To be clear, predictive models have been around for a long time and not all of them are Artificial Intelligence. For example, linear regression solutions have been used for centuries to create reliable predictions without being construed as Artificial Intelligence. That is why the nexus of computer programming, data science, and predictive modeling using statistics is fundamental to understanding when a technology could be considered AI.

Another useful set of definitions comes from the 2018 John McCain National Defense Authorization Act (NDAA). In seeking to clearly define what solutions fell under the auspices of Artificial Intelligence for the purposes of funding and supervision, they identified 5 broad types of solution. These definitions are not specific to the Defense industry and have been used across the Federal government to draw a functional line in the sand for what is and is not AI.

  1.  Any artificial system that performs tasks under varying and unpredictable circumstances without significant human oversight, or that can learn from experience and improve performance when exposed to data sets.
  2. An artificial system developed in computer software, physical hardware, or other context that solves tasks requiring human-like perception, cognition, planning, learning, communication, or physical action.
  3. An artificial system designed to think or act like a human, including cognitive architectures and neural networks.
  4. A set of techniques, including machine learning that is designed to approximate a cognitive task.
  5. An artificial system designed to act rationally, including an intelligent software agent or embodied robot that achieves goals using perception, planning, reasoning, learning, communicating, decision-making, and acting.

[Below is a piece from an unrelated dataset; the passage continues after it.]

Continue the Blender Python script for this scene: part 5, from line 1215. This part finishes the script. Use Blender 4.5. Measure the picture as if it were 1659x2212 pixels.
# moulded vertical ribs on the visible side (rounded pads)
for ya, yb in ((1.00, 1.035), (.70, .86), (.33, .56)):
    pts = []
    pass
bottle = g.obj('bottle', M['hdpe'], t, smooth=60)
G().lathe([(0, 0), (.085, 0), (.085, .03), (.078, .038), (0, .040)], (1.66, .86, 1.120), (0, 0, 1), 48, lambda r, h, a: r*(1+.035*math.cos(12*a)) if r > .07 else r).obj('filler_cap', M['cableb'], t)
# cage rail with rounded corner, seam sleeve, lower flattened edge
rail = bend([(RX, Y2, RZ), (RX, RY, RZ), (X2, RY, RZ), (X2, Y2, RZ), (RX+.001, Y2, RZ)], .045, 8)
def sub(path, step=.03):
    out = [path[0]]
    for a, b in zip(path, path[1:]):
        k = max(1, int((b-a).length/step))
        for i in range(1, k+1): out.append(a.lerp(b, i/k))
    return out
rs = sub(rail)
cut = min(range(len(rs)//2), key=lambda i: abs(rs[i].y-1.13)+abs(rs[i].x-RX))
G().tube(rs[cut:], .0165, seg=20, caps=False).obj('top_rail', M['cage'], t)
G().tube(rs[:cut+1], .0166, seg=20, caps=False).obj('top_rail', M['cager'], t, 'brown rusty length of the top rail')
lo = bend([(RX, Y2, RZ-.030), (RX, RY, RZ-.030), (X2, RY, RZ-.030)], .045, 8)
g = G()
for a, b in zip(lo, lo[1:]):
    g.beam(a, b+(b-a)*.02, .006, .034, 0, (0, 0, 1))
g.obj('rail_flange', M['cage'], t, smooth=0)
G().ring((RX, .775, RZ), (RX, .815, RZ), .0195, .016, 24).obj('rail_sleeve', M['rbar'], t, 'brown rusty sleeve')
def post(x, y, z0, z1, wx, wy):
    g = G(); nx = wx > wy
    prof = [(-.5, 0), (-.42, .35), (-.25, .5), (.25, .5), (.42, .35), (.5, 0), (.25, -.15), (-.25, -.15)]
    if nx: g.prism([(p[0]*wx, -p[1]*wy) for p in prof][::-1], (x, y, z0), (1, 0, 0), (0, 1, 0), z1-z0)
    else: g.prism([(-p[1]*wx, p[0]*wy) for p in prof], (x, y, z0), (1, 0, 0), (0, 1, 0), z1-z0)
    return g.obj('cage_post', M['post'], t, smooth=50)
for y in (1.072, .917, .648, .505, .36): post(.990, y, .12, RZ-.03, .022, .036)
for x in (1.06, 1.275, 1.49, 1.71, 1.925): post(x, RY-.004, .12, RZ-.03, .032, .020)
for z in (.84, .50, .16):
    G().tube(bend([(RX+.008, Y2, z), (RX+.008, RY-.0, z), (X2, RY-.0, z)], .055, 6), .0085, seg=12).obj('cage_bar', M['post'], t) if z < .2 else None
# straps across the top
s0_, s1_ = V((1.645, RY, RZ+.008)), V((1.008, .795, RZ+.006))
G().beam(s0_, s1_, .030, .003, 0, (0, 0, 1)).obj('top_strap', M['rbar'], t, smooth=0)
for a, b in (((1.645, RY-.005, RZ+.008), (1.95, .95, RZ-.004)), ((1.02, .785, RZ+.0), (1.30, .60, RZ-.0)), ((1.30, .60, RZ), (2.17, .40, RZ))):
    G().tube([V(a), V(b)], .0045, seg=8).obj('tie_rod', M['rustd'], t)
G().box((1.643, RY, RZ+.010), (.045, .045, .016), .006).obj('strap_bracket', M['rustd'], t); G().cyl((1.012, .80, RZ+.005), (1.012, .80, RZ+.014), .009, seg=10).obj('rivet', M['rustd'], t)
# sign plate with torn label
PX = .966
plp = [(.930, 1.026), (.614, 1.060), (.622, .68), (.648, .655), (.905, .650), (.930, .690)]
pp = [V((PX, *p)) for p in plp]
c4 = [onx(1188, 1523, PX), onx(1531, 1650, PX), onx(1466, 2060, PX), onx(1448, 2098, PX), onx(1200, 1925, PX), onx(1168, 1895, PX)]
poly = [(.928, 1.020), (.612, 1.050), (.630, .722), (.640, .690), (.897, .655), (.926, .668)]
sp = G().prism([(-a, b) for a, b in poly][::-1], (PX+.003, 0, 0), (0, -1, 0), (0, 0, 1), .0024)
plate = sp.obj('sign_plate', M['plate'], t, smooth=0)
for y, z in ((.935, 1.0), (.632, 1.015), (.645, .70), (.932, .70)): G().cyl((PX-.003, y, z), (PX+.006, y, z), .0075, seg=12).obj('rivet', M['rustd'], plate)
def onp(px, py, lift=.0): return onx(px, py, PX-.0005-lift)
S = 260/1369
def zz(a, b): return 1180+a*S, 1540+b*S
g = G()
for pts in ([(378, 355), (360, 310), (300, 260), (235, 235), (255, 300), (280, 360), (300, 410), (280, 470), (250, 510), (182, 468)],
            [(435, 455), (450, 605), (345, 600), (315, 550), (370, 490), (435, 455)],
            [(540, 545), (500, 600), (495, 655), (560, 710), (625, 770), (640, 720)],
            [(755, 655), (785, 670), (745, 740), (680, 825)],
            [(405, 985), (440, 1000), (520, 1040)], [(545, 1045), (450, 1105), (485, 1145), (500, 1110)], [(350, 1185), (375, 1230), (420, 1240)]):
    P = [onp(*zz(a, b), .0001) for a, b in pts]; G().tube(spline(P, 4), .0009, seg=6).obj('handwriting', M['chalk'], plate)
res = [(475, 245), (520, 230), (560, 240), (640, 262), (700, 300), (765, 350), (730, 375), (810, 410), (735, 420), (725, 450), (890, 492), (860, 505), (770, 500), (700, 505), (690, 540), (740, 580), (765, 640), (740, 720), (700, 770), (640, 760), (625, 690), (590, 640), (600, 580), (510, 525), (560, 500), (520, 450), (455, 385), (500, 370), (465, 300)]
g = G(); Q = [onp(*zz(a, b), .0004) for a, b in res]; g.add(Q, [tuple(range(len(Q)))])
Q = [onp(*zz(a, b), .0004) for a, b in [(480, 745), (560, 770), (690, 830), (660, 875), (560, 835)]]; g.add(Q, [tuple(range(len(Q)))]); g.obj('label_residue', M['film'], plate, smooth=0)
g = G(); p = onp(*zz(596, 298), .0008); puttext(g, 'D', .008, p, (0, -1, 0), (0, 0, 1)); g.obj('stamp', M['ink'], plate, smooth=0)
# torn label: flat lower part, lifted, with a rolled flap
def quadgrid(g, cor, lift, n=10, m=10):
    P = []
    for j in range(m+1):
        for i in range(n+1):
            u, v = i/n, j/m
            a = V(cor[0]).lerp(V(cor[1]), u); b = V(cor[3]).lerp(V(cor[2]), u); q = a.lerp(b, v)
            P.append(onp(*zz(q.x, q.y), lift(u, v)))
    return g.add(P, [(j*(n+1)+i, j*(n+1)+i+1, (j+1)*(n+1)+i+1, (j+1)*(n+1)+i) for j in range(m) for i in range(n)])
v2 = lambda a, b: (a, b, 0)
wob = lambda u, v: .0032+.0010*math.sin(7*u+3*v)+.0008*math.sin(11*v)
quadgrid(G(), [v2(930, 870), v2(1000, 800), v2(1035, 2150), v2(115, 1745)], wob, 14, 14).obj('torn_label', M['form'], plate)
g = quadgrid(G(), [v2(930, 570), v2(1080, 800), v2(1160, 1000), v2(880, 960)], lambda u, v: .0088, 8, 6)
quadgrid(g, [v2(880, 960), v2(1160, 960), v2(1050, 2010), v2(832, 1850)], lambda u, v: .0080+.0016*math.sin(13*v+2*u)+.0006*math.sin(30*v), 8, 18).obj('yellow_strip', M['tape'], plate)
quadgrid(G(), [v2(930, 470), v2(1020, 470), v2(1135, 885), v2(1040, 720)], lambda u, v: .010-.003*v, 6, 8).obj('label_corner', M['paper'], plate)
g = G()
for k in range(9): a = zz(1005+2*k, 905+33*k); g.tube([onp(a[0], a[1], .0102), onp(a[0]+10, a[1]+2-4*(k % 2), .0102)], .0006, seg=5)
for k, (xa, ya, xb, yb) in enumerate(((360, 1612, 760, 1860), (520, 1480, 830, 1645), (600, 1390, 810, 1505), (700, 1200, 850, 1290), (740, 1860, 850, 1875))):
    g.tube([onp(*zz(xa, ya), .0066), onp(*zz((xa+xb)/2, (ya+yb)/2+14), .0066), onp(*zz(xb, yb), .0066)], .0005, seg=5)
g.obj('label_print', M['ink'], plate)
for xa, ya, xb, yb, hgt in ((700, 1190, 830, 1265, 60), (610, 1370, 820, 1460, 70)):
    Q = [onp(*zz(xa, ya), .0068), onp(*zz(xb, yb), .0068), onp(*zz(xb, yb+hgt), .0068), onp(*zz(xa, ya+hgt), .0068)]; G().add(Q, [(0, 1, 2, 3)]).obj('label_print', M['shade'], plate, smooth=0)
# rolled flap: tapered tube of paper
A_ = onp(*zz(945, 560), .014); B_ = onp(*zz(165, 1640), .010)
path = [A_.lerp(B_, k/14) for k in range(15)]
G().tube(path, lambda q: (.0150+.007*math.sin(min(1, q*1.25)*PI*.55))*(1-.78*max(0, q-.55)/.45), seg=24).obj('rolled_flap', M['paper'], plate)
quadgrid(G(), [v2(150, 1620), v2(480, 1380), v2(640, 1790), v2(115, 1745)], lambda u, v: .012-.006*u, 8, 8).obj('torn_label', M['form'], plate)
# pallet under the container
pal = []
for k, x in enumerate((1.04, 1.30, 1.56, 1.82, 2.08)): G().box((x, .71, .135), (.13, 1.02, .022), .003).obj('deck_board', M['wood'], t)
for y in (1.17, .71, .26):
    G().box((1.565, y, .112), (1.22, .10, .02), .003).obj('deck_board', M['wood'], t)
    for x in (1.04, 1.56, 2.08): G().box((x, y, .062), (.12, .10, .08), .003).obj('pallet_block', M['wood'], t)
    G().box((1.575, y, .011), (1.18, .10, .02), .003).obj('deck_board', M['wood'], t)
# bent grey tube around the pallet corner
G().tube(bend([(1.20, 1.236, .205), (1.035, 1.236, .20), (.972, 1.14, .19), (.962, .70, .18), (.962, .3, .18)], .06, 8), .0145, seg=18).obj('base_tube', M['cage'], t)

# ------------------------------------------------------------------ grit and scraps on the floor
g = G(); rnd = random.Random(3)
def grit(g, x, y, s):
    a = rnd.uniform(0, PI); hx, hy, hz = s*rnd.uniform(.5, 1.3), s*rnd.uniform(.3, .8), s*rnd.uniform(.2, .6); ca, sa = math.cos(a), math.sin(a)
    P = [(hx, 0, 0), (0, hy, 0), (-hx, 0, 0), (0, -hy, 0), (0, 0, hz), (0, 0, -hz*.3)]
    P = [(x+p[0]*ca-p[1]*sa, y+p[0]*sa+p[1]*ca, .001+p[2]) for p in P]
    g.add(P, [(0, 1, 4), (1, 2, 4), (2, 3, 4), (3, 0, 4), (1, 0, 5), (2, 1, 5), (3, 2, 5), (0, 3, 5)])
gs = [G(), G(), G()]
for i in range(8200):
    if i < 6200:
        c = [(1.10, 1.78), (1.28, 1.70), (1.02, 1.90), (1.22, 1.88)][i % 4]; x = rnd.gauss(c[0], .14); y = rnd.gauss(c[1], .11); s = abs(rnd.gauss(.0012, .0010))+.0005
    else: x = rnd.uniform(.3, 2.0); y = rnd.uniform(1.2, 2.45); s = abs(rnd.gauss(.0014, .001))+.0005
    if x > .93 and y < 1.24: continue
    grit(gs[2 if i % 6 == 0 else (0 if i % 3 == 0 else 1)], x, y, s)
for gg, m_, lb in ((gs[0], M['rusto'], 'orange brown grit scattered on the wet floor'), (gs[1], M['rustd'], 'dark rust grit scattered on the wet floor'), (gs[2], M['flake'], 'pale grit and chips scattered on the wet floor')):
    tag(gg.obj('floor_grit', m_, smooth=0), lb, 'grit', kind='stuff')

To sift through the noise, when someone offers you an AI solution you can apply these definitions and ask yourself:

  • Does this solution use real data to create a model than can be applied to new data to create a “prediction” that informs a decision or helps automate a business process
  • Does this solution meet any of the 5 definitions from the 2018 NDAA?
  • Is the solution appropriate to the task and how can I expect to realize a return on investment if I pursue this process improvement?

Finally, while all the things described in this article are parts of the field of Artificial Intelligence, they’re just aspects – a microcosm in the macrocosm. Only when something meets the criteria listed under the NDAA can we start thinking of it as true Artificial Intelligence. It is also important to acknowledge that there are plenty of non-AI solutions that are appropriate and viable for the problems commonly faced by industry. Increasing awareness of what is, and what is not, Artificial Intelligence can help demystify the field and accelerate the rate at which these solutions are available to everyone.